- [INFORMATION SUPPLIED]:
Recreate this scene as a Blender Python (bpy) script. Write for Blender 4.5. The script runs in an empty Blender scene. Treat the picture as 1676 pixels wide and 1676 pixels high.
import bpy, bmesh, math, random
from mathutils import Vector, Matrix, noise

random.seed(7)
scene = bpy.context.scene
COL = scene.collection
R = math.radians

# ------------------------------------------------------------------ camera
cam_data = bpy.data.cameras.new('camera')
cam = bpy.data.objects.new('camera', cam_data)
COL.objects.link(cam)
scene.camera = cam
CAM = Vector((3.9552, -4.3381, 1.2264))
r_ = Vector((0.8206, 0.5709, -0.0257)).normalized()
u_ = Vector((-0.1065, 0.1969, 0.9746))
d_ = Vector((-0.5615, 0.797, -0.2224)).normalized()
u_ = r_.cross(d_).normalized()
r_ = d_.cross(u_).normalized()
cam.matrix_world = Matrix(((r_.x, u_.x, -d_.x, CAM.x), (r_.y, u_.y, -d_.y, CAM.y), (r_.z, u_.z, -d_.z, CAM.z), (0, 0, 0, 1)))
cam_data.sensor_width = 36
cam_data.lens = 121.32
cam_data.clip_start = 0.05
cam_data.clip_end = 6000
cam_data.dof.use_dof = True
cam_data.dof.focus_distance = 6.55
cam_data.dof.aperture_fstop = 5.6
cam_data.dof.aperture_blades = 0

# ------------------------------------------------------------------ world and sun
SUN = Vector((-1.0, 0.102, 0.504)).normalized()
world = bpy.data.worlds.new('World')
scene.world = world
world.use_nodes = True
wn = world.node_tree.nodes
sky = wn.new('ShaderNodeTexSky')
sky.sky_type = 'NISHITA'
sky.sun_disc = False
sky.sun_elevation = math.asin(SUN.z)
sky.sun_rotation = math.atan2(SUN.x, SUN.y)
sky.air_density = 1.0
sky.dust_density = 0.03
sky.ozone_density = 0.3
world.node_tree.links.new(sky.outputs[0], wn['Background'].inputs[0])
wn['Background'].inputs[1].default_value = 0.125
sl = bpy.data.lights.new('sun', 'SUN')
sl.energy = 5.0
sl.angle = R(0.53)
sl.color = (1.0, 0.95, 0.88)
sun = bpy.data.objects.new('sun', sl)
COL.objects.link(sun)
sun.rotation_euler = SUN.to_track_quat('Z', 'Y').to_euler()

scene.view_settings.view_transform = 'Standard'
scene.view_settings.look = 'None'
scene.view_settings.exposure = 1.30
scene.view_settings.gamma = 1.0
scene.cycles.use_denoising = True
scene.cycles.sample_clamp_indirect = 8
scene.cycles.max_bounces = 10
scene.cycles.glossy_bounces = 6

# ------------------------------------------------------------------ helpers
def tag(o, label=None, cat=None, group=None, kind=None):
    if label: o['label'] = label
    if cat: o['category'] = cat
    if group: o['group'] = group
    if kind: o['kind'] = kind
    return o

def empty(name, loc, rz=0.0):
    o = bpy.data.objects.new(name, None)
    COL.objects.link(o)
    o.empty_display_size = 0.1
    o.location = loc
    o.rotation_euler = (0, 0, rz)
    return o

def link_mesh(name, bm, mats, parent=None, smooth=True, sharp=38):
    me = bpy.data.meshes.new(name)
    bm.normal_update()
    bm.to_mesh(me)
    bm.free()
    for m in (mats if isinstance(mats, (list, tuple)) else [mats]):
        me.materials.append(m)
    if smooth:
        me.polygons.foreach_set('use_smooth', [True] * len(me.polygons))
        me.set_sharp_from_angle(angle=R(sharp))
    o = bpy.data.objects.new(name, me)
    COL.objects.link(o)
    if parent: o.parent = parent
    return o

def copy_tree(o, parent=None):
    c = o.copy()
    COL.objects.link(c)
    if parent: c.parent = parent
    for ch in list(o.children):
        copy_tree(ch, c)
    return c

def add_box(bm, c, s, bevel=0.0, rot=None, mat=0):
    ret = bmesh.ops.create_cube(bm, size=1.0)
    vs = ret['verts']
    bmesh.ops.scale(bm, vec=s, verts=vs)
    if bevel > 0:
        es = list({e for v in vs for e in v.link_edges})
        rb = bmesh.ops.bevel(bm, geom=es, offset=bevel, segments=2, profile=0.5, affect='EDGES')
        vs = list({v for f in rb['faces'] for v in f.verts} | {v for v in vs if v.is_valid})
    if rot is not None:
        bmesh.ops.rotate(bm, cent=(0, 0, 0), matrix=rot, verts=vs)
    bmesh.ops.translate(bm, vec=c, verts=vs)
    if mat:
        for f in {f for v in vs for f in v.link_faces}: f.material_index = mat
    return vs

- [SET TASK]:
Write out exactly the lines from the start of the material through the line with "R = math.radians". No other output is expected.

- [TASK ANSWER]:
Recreate this scene as a Blender Python (bpy) script. Write for Blender 4.5. The script runs in an empty Blender scene. Treat the picture as 1676 pixels wide and 1676 pixels high.
import bpy, bmesh, math, random
from mathutils import Vector, Matrix, noise

random.seed(7)
scene = bpy.context.scene
COL = scene.collection
R = math.radians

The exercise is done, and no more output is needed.